## Data lines

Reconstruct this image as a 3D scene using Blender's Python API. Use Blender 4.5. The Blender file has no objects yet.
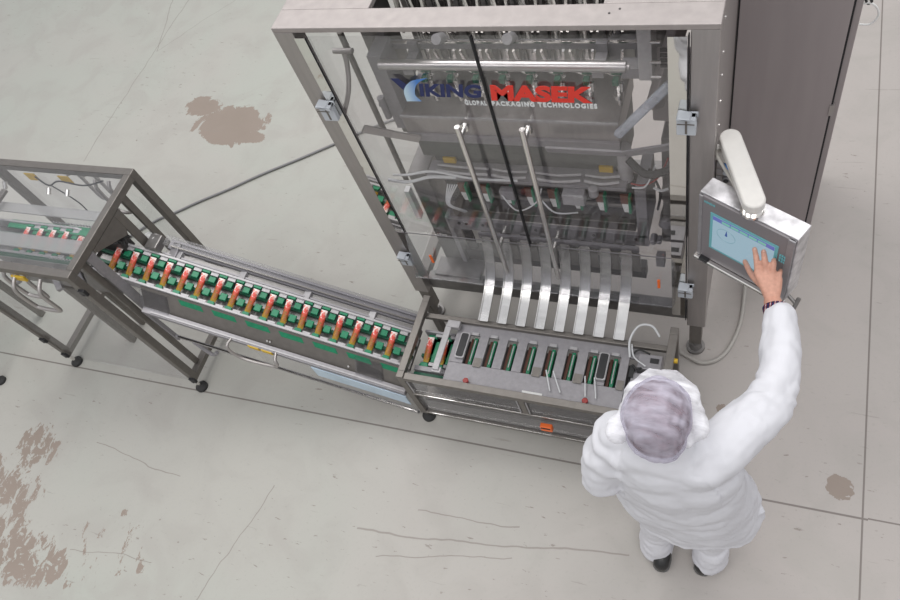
import bpy, bmesh, math, random
from mathutils import Vector, Matrix, noise
random.seed(4)
S = bpy.context.scene
COL = S.collection
pi = math.pi

# ------------------------------------------------------------------ materials
def new_mat(name):
    m = bpy.data.materials.new(name); m.use_nodes = True
    nt = m.node_tree
    return m, nt, nt.nodes.get('Principled BSDF')

def simple(name, col, rough=.5, metal=0., bump=0., scale=40., var=0., spec=.5, emit=0., coat=0., stretch=(1, 1, 1)):
    m, nt, b = new_mat(name)
    b.inputs['Base Color'].default_value = (*col, 1)
    b.inputs['Roughness'].default_value = rough
    b.inputs['Metallic'].default_value = metal
    b.inputs['Specular IOR Level'].default_value = spec
    if coat: b.inputs['Coat Weight'].default_value = coat
    if emit:
        b.inputs['Emission Color'].default_value = (*col, 1); b.inputs['Emission Strength'].default_value = emit
    if bump or var:
        tc = nt.nodes.new('ShaderNodeTexCoord'); mp = nt.nodes.new('ShaderNodeMapping')
        mp.inputs['Scale'].default_value = stretch
        nz = nt.nodes.new('ShaderNodeTexNoise'); nz.inputs['Scale'].default_value = scale; nz.inputs['Detail'].default_value = 5
        nt.links.new(tc.outputs['Object'], mp.inputs['Vector']); nt.links.new(mp.outputs[0], nz.inputs['Vector'])
        if bump:
            bp = nt.nodes.new('ShaderNodeBump'); bp.inputs['Strength'].default_value = bump; bp.inputs['Distance'].default_value = .004
            nt.links.new(nz.outputs['Fac'], bp.inputs['Height']); nt.links.new(bp.outputs[0], b.inputs['Normal'])
        if var:
            cr = nt.nodes.new('ShaderNodeValToRGB')
            cr.color_ramp.elements[0].position = .3; cr.color_ramp.elements[1].position = .7
            cr.color_ramp.elements[0].color = (*[c * (1 - var) for c in col], 1)
            cr.color_ramp.elements[1].color = (*[min(1, c * (1 + var)) for c in col], 1)
            nt.links.new(nz.outputs['Fac'], cr.inputs['Fac']); nt.links.new(cr.outputs[0], b.inputs['Base Color'])
    return m

def see_through(name, tint, gloss=.08, rough=.02, fog=0., fogcol=(.8, .8, .8), wrinkle=0., edge=.7):
    m = bpy.data.materials.new(name); m.use_nodes = True; nt = m.node_tree; nt.nodes.clear()
    out = nt.nodes.new('ShaderNodeOutputMaterial')
    tr = nt.nodes.new('ShaderNodeBsdfTransparent'); tr.inputs[0].default_value = (*tint, 1)
    gl = nt.nodes.new('ShaderNodeBsdfGlossy'); gl.inputs['Roughness'].default_value = rough; gl.inputs[0].default_value = (.9, .9, .9, 1)
    lw = nt.nodes.new('ShaderNodeFresnel'); lw.inputs['IOR'].default_value = 1.45
    ml = nt.nodes.new('ShaderNodeMath'); ml.operation = 'MULTIPLY_ADD'; ml.inputs[1].default_value = edge; ml.inputs[2].default_value = gloss
    ml.use_clamp = True
    nt.links.new(lw.outputs[0], ml.inputs[0])
    mix = nt.nodes.new('ShaderNodeMixShader')
    nt.links.new(ml.outputs[0], mix.inputs[0]); nt.links.new(tr.outputs[0], mix.inputs[1]); nt.links.new(gl.outputs[0], mix.inputs[2])
    last = mix
    if fog:
        df = nt.nodes.new('ShaderNodeBsdfDiffuse'); df.inputs[0].default_value = (*fogcol, 1)
        m2 = nt.nodes.new('ShaderNodeMixShader'); m2.inputs[0].default_value = fog
        nt.links.new(mix.outputs[0], m2.inputs[1]); nt.links.new(df.outputs[0], m2.inputs[2]); last = m2
        if wrinkle:
            tc = nt.nodes.new('ShaderNodeTexCoord'); nz = nt.nodes.new('ShaderNodeTexNoise')
            nz.inputs['Scale'].default_value = 9; nz.inputs['Detail'].default_value = 6; nz.inputs['Distortion'].default_value = .3
            mpn = nt.nodes.new('ShaderNodeMapping'); mpn.inputs['Rotation'].default_value = (.3, .2, .5); mpn.inputs['Scale'].default_value = (1, 3.5, 1.5)
            nt.links.new(tc.outputs['Object'], mpn.inputs[0]); nt.links.new(mpn.outputs[0], nz.inputs['Vector'])
            mr = nt.nodes.new('ShaderNodeMapRange'); mr.inputs[1].default_value = .35; mr.inputs[2].default_value = .7
            mr.inputs[3].default_value = fog * .6; mr.inputs[4].default_value = min(1, fog * 1.7)
            nt.links.new(nz.outputs['Fac'], mr.inputs[0]); nt.links.new(mr.outputs[0], m2.inputs[0])
            bp = nt.nodes.new('ShaderNodeBump'); bp.inputs['Strength'].default_value = wrinkle; bp.inputs['Distance'].default_value = .01
            nt.links.new(nz.outputs['Fac'], bp.inputs['Height']); nt.links.new(bp.outputs[0], df.inputs['Normal'])
    nt.links.new(last.outputs[0], out.inputs[0])
    return m

M = {}
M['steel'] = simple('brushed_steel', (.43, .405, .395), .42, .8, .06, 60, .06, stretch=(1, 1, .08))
M['steel_top'] = simple('brushed_steel_plate', (.40, .365, .355), .55, .55, .06, 25, .07)
M['steel_dark'] = simple('dull_dark_steel', (.25, .24, .235), .42, .75, .05, 30, .10)
M['steel_frame'] = simple('frame_steel', (.21, .195, .18), .48, .75, .04, 30, .07)
M['bright'] = simple('polished_steel', (.80, .78, .76), .16, 1., 0)
M['mirror'] = simple('mirror_polished_steel', (.78, .77, .74), .03, 1.)
M['alu'] = simple('light_grey_aluminium', (.30, .29, .305), .5, .45, .03, 50, .08)
M['alu_light'] = simple('pale_aluminium', (.42, .41, .42), .48, .3, .03, 50, .08)
M['chute'] = simple('chute_sheet_steel', (.62, .61, .60), .22, 1., .35, 9, .16, stretch=(.3, 1, 3))
M['roller'] = simple('ground_steel_roller', (.56, .54, .54), .30, .9, .02, 40, .05, stretch=(.1, 1, 1))
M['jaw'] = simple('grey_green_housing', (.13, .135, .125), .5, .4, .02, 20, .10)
M['pale'] = simple('pale_satin_plate', (.50, .485, .45), .5, .1)
M['cover_grey'] = simple('matt_grey_cover', (.26, .25, .265), .65, .1)
M['cabinet'] = simple('cabinet_steel', (.40, .36, .365), .55, .55, .01, 6, .035, stretch=(3, 1, .3))
M['black'] = simple('black_plastic', (.02, .02, .022), .45)
M['seam'] = simple('black_rubber_seal', (.012, .012, .014), .6)
M['rubber'] = simple('black_rubber', (.03, .03, .03), .7, 0, .1, 60)
M['dark_gap'] = simple('dark_grey_polymer', (.06, .055, .055), .5)
M['green'] = simple('green_plastic', (.008, .20, .095), .42, 0, .03, 50, .15)
M['green_dark'] = simple('dark_green_plastic', (.01, .10, .055), .5, 0, .03, 50, .15)
M['yellow'] = simple('yellow_plastic', (.62, .40, .03), .5)
M['orange'] = simple('orange_plastic', (.85, .16, .03), .45)
M['red'] = simple('red_plastic', (.30, .02, .015), .35)
M['blue'] = simple('blue_button', (.08, .28, .72), .3)
M['white'] = simple('white_plastic', (.75, .75, .74), .4)
M['hinge'] = simple('grey_hinge_plastic', (.50, .53, .57), .4)
M['cable'] = simple('grey_cable_rubber', (.19, .19, .195), .5)
M['cable_light'] = simple('pale_grey_cable', (.42, .40, .37), .5)
M['hose'] = simple('milky_hose', (.62, .63, .64), .25)
M['arm'] = simple('ivory_painted_metal', (.68, .66, .63), .35, 0, .02, 30, .03)
M['panel_top'] = simple('scuffed_steel', (.62, .61, .63), .34, .7, .2, 22, .30)
M['bezel'] = simple('grey_bezel', (.20, .185, .195), .4)
M['film_blue'] = simple('pale_blue_film', (.55, .68, .80), .15, .2, .1, 8, .1)
M['glass'] = see_through('tinted_glass', (.965, .96, .965), .002, .03, .006, (.5, .5, .52), edge=.17)
M['poly'] = see_through('clear_polycarbonate', (.975, .975, .98), .002, .05, .008, (.6, .6, .62), edge=.15)
M['poly_fog'] = see_through('milky_polycarbonate', (.85, .85, .86), .05, .1, .40, (.45, .45, .44), edge=.3)
M['poly_side'] = see_through('clear_acrylic_cover', (.94, .94, .95), .01, .18, .04, (.45, .45, .48), edge=.25)
M['net'] = see_through('translucent_nonwoven', (.96, .95, 1.), .0, .5, .42, (.66, .63, .74), .8, edge=0)
M['net_white'] = see_through('white_nonwoven', (1, 1, 1), .0, .5, .62, (.90, .90, .94), .6, edge=0)
M['film'] = see_through('clear_film_tube', (.85, .87, .92), .12, .08, .35, (.65, .70, .78), .8, edge=.5)
M['coat'] = simple('white_cotton', (.66, .662, .70), .85, 0, .12, 30, .015, spec=.2)
M['trouser'] = simple('white_cotton_twill', (.67, .67, .71), .85, 0, .12, 60, .015, spec=.2)
M['skin'] = simple('skin', (.58, .31, .23), .5, 0, .12, 70, .10, spec=.4)
M['hair'] = simple('greying_brown_hair', (.20, .125, .13), .7, 0, .5, 30, .5, stretch=(1, 4, 1))
M['shoe'] = simple('black_leather', (.02, .02, .02), .35, 0, .05, 60)
M['sole'] = simple('grey_shoe_sole', (.14, .14, .14), .7)
M['navy'] = simple('navy_letter_vinyl', (.012, .02, .10), .4)
M['logored'] = simple('red_letter_vinyl', (.72, .035, .02), .4)
M['letterwhite'] = simple('white_letter_vinyl', (.68, .70, .70), .5)
M['nail'] = simple('fingernail', (.70, .45, .38), .3)

def swoosh_mat():
    m, nt, b = new_mat('blue_fade_vinyl')
    tc = nt.nodes.new('ShaderNodeTexCoord'); sp = nt.nodes.new('ShaderNodeSeparateXYZ'); cr = nt.nodes.new('ShaderNodeValToRGB')
    nt.links.new(tc.outputs['Generated'], sp.inputs[0]); nt.links.new(sp.outputs['X'], cr.inputs[0])
    cr.color_ramp.elements[0].position = .1; cr.color_ramp.elements[0].color = (.50, .66, .78, 1)
    cr.color_ramp.elements[1].position = .6; cr.color_ramp.elements[1].color = (.06, .20, .55, 1)
    nt.links.new(cr.outputs[0], b.inputs['Base Color']); return m
M['swoosh'] = swoosh_mat()

def plaid_mat():
    m, nt, b = new_mat('plaid_flannel')
    tc = nt.nodes.new('ShaderNodeTexCoord'); w1 = nt.nodes.new('ShaderNodeTexWave'); w2 = nt.nodes.new('ShaderNodeTexWave')
    w1.inputs['Scale'].default_value = 22; w2.inputs['Scale'].default_value = 26; w2.bands_direction = 'Y'
    nt.links.new(tc.outputs['Object'], w1.inputs[0]); nt.links.new(tc.outputs['Object'], w2.inputs[0])
    c1 = nt.nodes.new('ShaderNodeValToRGB'); c1.color_ramp.interpolation = 'CONSTANT'
    c1.color_ramp.elements[0].color = (.015, .02, .08, 1); c1.color_ramp.elements[1].color = (.30, .02, .04, 1); c1.color_ramp.elements[1].position = .5
    e = c1.color_ramp.elements.new(.92); e.color = (.5, .5, .5, 1)
    nt.links.new(w1.outputs['Fac'], c1.inputs[0])
    mx = nt.nodes.new('ShaderNodeMix'); mx.data_type = 'RGBA'; mx.blend_type = 'MULTIPLY'; mx.inputs[0].default_value = .6
    nt.links.new(c1.outputs[0], mx.inputs[6]); nt.links.new(w2.outputs['Color'], mx.inputs[7])
    nt.links.new(mx.outputs[2], b.inputs['Base Color']); b.inputs['Roughness'].default_value = .9
    return m
M['plaid'] = plaid_mat()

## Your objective
Transcribe exactly, with no pictures, the lines running from the first line of the material through the line holding "return m, nt, nt.nodes.get('Principled".

## Written response
Reconstruct this image as a 3D scene using Blender's Python API. Use Blender 4.5. The Blender file has no objects yet.
import bpy, bmesh, math, random
from mathutils import Vector, Matrix, noise
random.seed(4)
S = bpy.context.scene
COL = S.collection
pi = math.pi

# ------------------------------------------------------------------ materials
def new_mat(name):
    m = bpy.data.materials.new(name); m.use_nodes = True
    nt = m.node_tree
    return m, nt, nt.nodes.get('Principled BSDF')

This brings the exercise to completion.